(Work instructions)
The listing must be reproduced in full, exactly as it stands.

(Given material)
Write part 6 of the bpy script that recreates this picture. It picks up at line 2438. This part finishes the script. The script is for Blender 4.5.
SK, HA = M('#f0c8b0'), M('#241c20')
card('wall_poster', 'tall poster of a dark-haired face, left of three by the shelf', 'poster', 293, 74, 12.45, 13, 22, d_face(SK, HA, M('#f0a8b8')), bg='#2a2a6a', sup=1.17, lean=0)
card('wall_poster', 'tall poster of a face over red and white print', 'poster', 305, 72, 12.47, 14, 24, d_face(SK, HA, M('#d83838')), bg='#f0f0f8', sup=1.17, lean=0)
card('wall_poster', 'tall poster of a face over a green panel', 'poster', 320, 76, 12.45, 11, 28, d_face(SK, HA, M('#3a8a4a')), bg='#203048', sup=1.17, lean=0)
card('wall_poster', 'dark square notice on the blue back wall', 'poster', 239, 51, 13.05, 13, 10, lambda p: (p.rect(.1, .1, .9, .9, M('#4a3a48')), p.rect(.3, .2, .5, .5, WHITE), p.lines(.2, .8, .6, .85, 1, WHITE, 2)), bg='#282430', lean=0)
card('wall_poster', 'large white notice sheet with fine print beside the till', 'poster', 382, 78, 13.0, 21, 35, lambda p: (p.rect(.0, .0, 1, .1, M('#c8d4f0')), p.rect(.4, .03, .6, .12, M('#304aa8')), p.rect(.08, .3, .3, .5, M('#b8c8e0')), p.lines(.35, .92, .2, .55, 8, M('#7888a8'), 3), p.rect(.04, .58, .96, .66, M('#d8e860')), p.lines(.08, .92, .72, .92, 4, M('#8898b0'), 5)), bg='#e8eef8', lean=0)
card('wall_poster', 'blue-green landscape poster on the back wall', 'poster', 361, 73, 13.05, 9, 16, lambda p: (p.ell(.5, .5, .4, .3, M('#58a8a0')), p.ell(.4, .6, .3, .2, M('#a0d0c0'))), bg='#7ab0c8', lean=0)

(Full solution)
Write part 6 of the bpy script that recreates this picture. It picks up at line 2438. This part finishes the script. The script is for Blender 4.5.
SK, HA = M('#f0c8b0'), M('#241c20')
card('wall_poster', 'tall poster of a dark-haired face, left of three by the shelf', 'poster', 293, 74, 12.45, 13, 22, d_face(SK, HA, M('#f0a8b8')), bg='#2a2a6a', sup=1.17, lean=0)
card('wall_poster', 'tall poster of a face over red and white print', 'poster', 305, 72, 12.47, 14, 24, d_face(SK, HA, M('#d83838')), bg='#f0f0f8', sup=1.17, lean=0)
card('wall_poster', 'tall poster of a face over a green panel', 'poster', 320, 76, 12.45, 11, 28, d_face(SK, HA, M('#3a8a4a')), bg='#203048', sup=1.17, lean=0)
card('wall_poster', 'dark square notice on the blue back wall', 'poster', 239, 51, 13.05, 13, 10, lambda p: (p.rect(.1, .1, .9, .9, M('#4a3a48')), p.rect(.3, .2, .5, .5, WHITE), p.lines(.2, .8, .6, .85, 1, WHITE, 2)), bg='#282430', lean=0)
card('wall_poster', 'large white notice sheet with fine print beside the till', 'poster', 382, 78, 13.0, 21, 35, lambda p: (p.rect(.0, .0, 1, .1, M('#c8d4f0')), p.rect(.4, .03, .6, .12, M('#304aa8')), p.rect(.08, .3, .3, .5, M('#b8c8e0')), p.lines(.35, .92, .2, .55, 8, M('#7888a8'), 3), p.rect(.04, .58, .96, .66, M('#d8e860')), p.lines(.08, .92, .72, .92, 4, M('#8898b0'), 5)), bg='#e8eef8', lean=0)
card('wall_poster', 'blue-green landscape poster on the back wall', 'poster', 361, 73, 13.05, 9, 16, lambda p: (p.ell(.5, .5, .4, .3, M('#58a8a0')), p.ell(.4, .6, .3, .2, M('#a0d0c0'))), bg='#7ab0c8', lean=0)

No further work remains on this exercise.